Thanks for your review. Here is my take on the 1 Cor 11 issue.

1) Rather than reading the text prescriptively, it is intended to be descriptive. That is, as per the Corinthian issue (which is not all church's issue) "do this."

2)Here is my minimal exegesis of the passage. I'd love to hear from you.

3) As God, in the past, had limited his ordinances to the male gender but now has expanded it to include female; mightn't it also be inferred that the meals that once were limited to heads of home have now been expanded to include the whole family?

Say hi to the cult down the hall for me: Patrick, Steve, Pam and Mike. Tell 'em Mr. Competiciones sez hi.

Jeff Cagle said...

Thanks for the comments and your link. It took me a while to figure out who you are, and then I had to go ask Steve,

"So who is Travis Matthew Finley?" Now I know. Nice to meet you!

A few thoughts about your blog (only since you asked!)

(1) I think you're likely correct that Paul is speaking directly to the Corinthians' situation. After all, you don't find these detailed instructions in the other epistles. So your distinction between "prescriptive" and "descriptive" is useful.

I might prefer to word it as, "globally normative" and "locally normative", since Paul *is* "prescribing" something to the Corinthians.

But now, certain global ethical norms bubble out of 1 Cor 10 and 11. One of those is Meyer's "one loaf, one body" principle. Not just the Corinthian church, but all churches are bound to "read" communion as a statement of unity in the body.
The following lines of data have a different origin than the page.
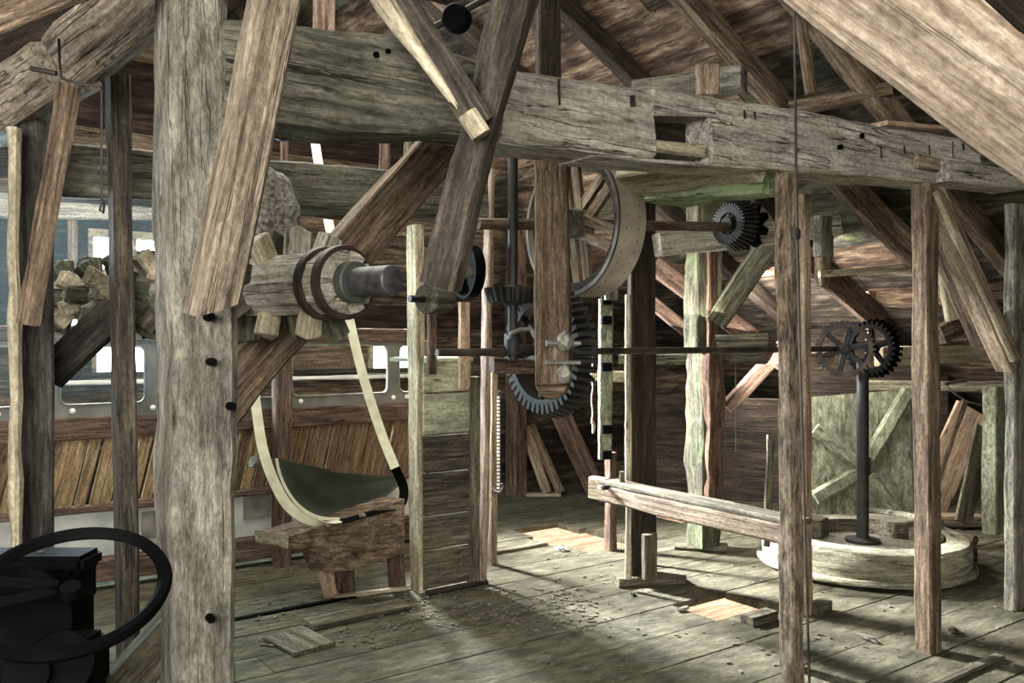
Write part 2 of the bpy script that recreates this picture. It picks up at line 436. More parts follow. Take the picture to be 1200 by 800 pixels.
Mr = UVM @ Matrix.Translation((8.75, 0, 0)) @ Matrix.Rotation(math.pi / 2, 4, 'Z')
wall_boards('wall_right', -3.0, VB, lambda x: 0.85, .05, Mr, [], 'wall_boards')
Ml = UVM @ Matrix.Translation((-4.5, 0, 0)) @ Matrix.Rotation(math.pi / 2, 4, 'Z')
wall_boards('wall_left', -3.0, VB, lambda x: 1.6, .05, Ml, [], 'wall_boards')
for i, (u0, u1, z0, z1) in enumerate(WINS):
    M = UVM @ Matrix.Translation((0, VB - .05, 0)); bm = bmesh.new(); f = .035
    box_bm(bm, u0 - f, u1 + f, 0, .1, z1, z1 + f * 1.6); box_bm(bm, u0 - f, u1 + f, -.03, .1, z0 - f, z0)
    box_bm(bm, u0 - f, u0, 0, .1, z0, z1); box_bm(bm, u1, u1 + f, 0, .1, z0, z1)
    um = (u0 + u1) / 2
    if i == 1: box_bm(bm, um - .012, um + .012, .04, .07, z0, z1)
    o = link('window_%d' % (i + 1), bm, 'pale' if i else 'tan', M); o['kind'] = 'structure'

# ================================================================ FRONT FRAME
VF = 2.33
# main beam: profile read at stations along the plane of the frame
top = [(255, 18), (345, 25), (450, 34), (550, 67), (610, 80), (770, 104), (900, 122), (1000, 140), (1100, 157), (1160, 170)]
bot = [(255, 136), (345, 143), (450, 151), (550, 157), (610, 169), (770, 186), (900, 195), (1000, 205), (1100, 214), (1160, 217)]
def interp(tab, x):
    if x <= tab[0][0]: return tab[0][1]
    for (a, ya), (b, yb) in zip(tab, tab[1:]):
        if x <= b: return ya + (yb - ya) * (x - a) / (b - a)
    return tab[-1][1]
def beam_st(p0, p1, ft, fb, step=14, d=.24, y0=0.0):
    st = []; n = max(2, int((p1 - p0) / step))
    for i in range(n + 1):
        px = p0 + (p1 - p0) * i / n
        st.append((uat(px, VF), y0, y0 + d, zat(px, fb(px), VF), zat(px, ft(px), VF)))
    return st
mb = thing('main_beam', uv(uat(255, VF), VF, 2.2), 'massive hand-hewn grey beam spliced in the middle across the whole upper view', 'beam')
MB = UVM @ Matrix.Translation((0, VF, 0))
hb = link('hewn_timber', loft_bm(beam_st(264, 769, lambda x: interp(top, x), lambda x: interp(bot, x)), .010, .02, 3, 5), 'beam_grey', MB, mb); hb['label'] = 'left length of the beam, its left half dark and greenish with shade and dust painted in'
hb.data.materials.append(MATS['beam_green'])
for p in hb.data.polygons: p.material_index = 1 if p.center.x < uat(592, VF) else 0  # dimmer light and dust on the left half put into a darker wood
link('hewn_timber', loft_bm(beam_st(836, 1150, lambda x: interp(top, x), lambda x: interp(bot, x)), .008, .02, 9, 5), 'beam_grey', MB, mb)
link('splice_lip', loft_bm(beam_st(767, 840, lambda x: interp(top, x), lambda x: 136), .004, .008, 2, 3), 'beam_grey', MB, mb)
link('splice_tenon', loft_bm(beam_st(767, 826, lambda x: 163 + (x - 770) * .10, lambda x: 178 + (x - 770) * .1, d=.16), .003, .008, 5, 3), 'pale', MB, mb)
link('splice_sole', loft_bm(beam_st(700, 900, lambda x: 180 + (x - 700) * .07, lambda x: interp(bot, x) + 3, d=.2, y0=.02), .004, .01, 8, 3), 'beam_grey', MB, mb)
link('splice_back', loft_bm(beam_st(765, 840, lambda x: 134, lambda x: 184, d=.08, y0=.15), .003, .008, 4, 3), 'dark', MB, mb)
for (x, y, r) in ((986, 172, .012), (1011, 159, .012), (441, 64, .010), (455, 60, .008)):
    p = pv(x, y, VF - .004); cyl('peg_hole', p + V * .03, p - V * .003, r, 'black_paint', mb, 12)
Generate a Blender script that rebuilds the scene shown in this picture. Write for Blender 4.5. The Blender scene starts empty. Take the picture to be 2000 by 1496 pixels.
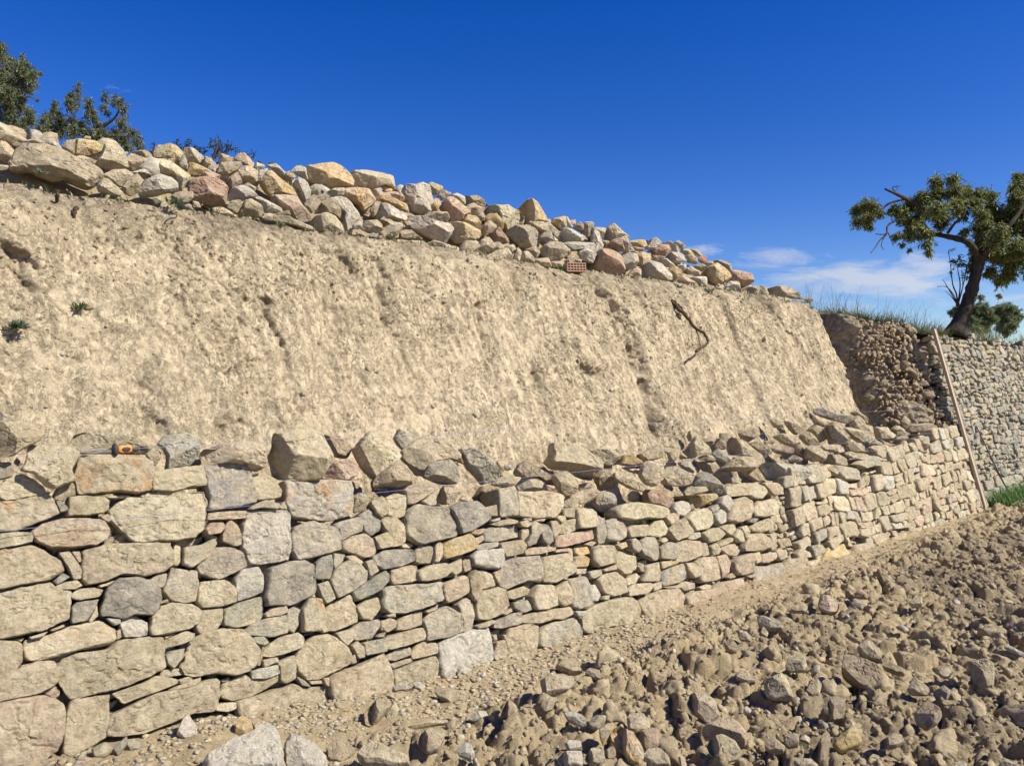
import bpy, math, random
import numpy as np
from mathutils import Vector

# ------------------------------------------------------------------ camera, sky, sun, exposure
scene = bpy.context.scene
col = scene.collection
EYE = 1.6                                   # eye height above the trodden strip; world z = 0 is that strip
F = 1510.0; CX, CY = 1000.0, 754.0
cam = bpy.data.cameras.new('camera'); camo = bpy.data.objects.new('camera', cam); col.objects.link(camo)
camo.location = (0, 0, EYE); camo.rotation_euler = (math.radians(90), 0, 0)
cam.sensor_width = 36; cam.lens = F / 2000 * 36; cam.shift_y = 6 / 2000
cam.clip_start = 0.05; cam.clip_end = 3000
scene.camera = camo

SUN_EL = math.radians(43); SUN_XY = (0.93, -0.37)
_l = math.hypot(*SUN_XY)
SUN = Vector((SUN_XY[0] / _l * math.cos(SUN_EL), SUN_XY[1] / _l * math.cos(SUN_EL), math.sin(SUN_EL)))
sl = bpy.data.lights.new('sun', 'SUN'); so = bpy.data.objects.new('sun', sl); col.objects.link(so)
sl.energy = 5.0; sl.angle = math.radians(0.5); sl.color = (1.0, 0.945, 0.82)
so.rotation_euler = (-SUN).to_track_quat('-Z', 'Y').to_euler(); so.location = (20, -10, 30)

world = bpy.data.worlds.new('World'); scene.world = world; world.use_nodes = True
wn = world.node_tree; wn.nodes.clear()
def N(nt, t, **kw):
    n = nt.nodes.new(t)
    for k, v in kw.items(): setattr(n, k, v)
    return n
def mathn(nt, op, a, b=None, clamp=False):
    n = N(nt, 'ShaderNodeMath', operation=op); n.use_clamp = clamp
    for i, v in enumerate((a, b)):
        if v is None: continue
        if isinstance(v, (int, float)): n.inputs[i].default_value = v
        else: nt.links.new(v, n.inputs[i])
    return n.outputs[0]
def mixc(nt, fac, a, b, mode='MIX'):
    n = N(nt, 'ShaderNodeMix', data_type='RGBA', blend_type=mode); n.clamp_factor = True
    for i, v in ((0, fac), (6, a), (7, b)):
        if isinstance(v, (int, float)): n.inputs[i].default_value = v
        elif isinstance(v, tuple): n.inputs[i].default_value = (*v[:3], 1)
        else: nt.links.new(v, n.inputs[i])
    return n.outputs[2]
def ramp(nt, fac, stops):
    n = N(nt, 'ShaderNodeValToRGB'); el = n.color_ramp.elements
    while len(el) < len(stops): el.new(0.5)
    for e, (p, c) in zip(el, stops):
        e.position = p; e.color = (c, c, c, 1) if isinstance(c, (int, float)) else (*c, 1)
    nt.links.new(fac, n.inputs[0]); return n.outputs[0]
def noise(nt, vec, scale, detail=6, rough=0.55, dist=0.0):
    n = N(nt, 'ShaderNodeTexNoise'); n.inputs['Scale'].default_value = scale; n.inputs['Detail'].default_value = detail
    n.inputs['Roughness'].default_value = rough; n.inputs['Distortion'].default_value = dist
    nt.links.new(vec, n.inputs['Vector']); return n.outputs['Fac']

sky = N(wn, 'ShaderNodeTexSky', sky_type='NISHITA'); sky.sun_disc = False
sky.sun_elevation = SUN_EL; sky.sun_rotation = math.atan2(SUN_XY[0], SUN_XY[1]); sky.altitude = 700
sky.air_density = 1.0; sky.dust_density = 0.3; sky.ozone_density = 3.0
hsv = N(wn, 'ShaderNodeHueSaturation'); hsv.inputs['Saturation'].default_value = 1.42; hsv.inputs['Hue'].default_value = 0.524; hsv.inputs['Value'].default_value = 1.30
wn.links.new(sky.outputs[0], hsv.inputs['Color'])
tc = N(wn, 'ShaderNodeTexCoord'); sep = N(wn, 'ShaderNodeSeparateXYZ'); wn.links.new(tc.outputs['Generated'], sep.inputs[0])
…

In 1 Cor 10, this means not uniting with pagan religions.

In 1 Cor 11, this means not acting in a divisive fashion.

Both of these appear to be globally binding ethical norms.


(2) All must dokimazo themselves, whatever that means, to ensure that they do not follow in the Corinthians' footsteps.

It may not be that the dokiamzo-ing ("dokimazwn"?) would take the same form in every church, but every church member should be certain that his practice of partaking aligns with his position as a member of the church.

This is, I think, the force of the criticism in 11.20-22 as well as the warning in 11.27: they should have known better because of the nature of the meal.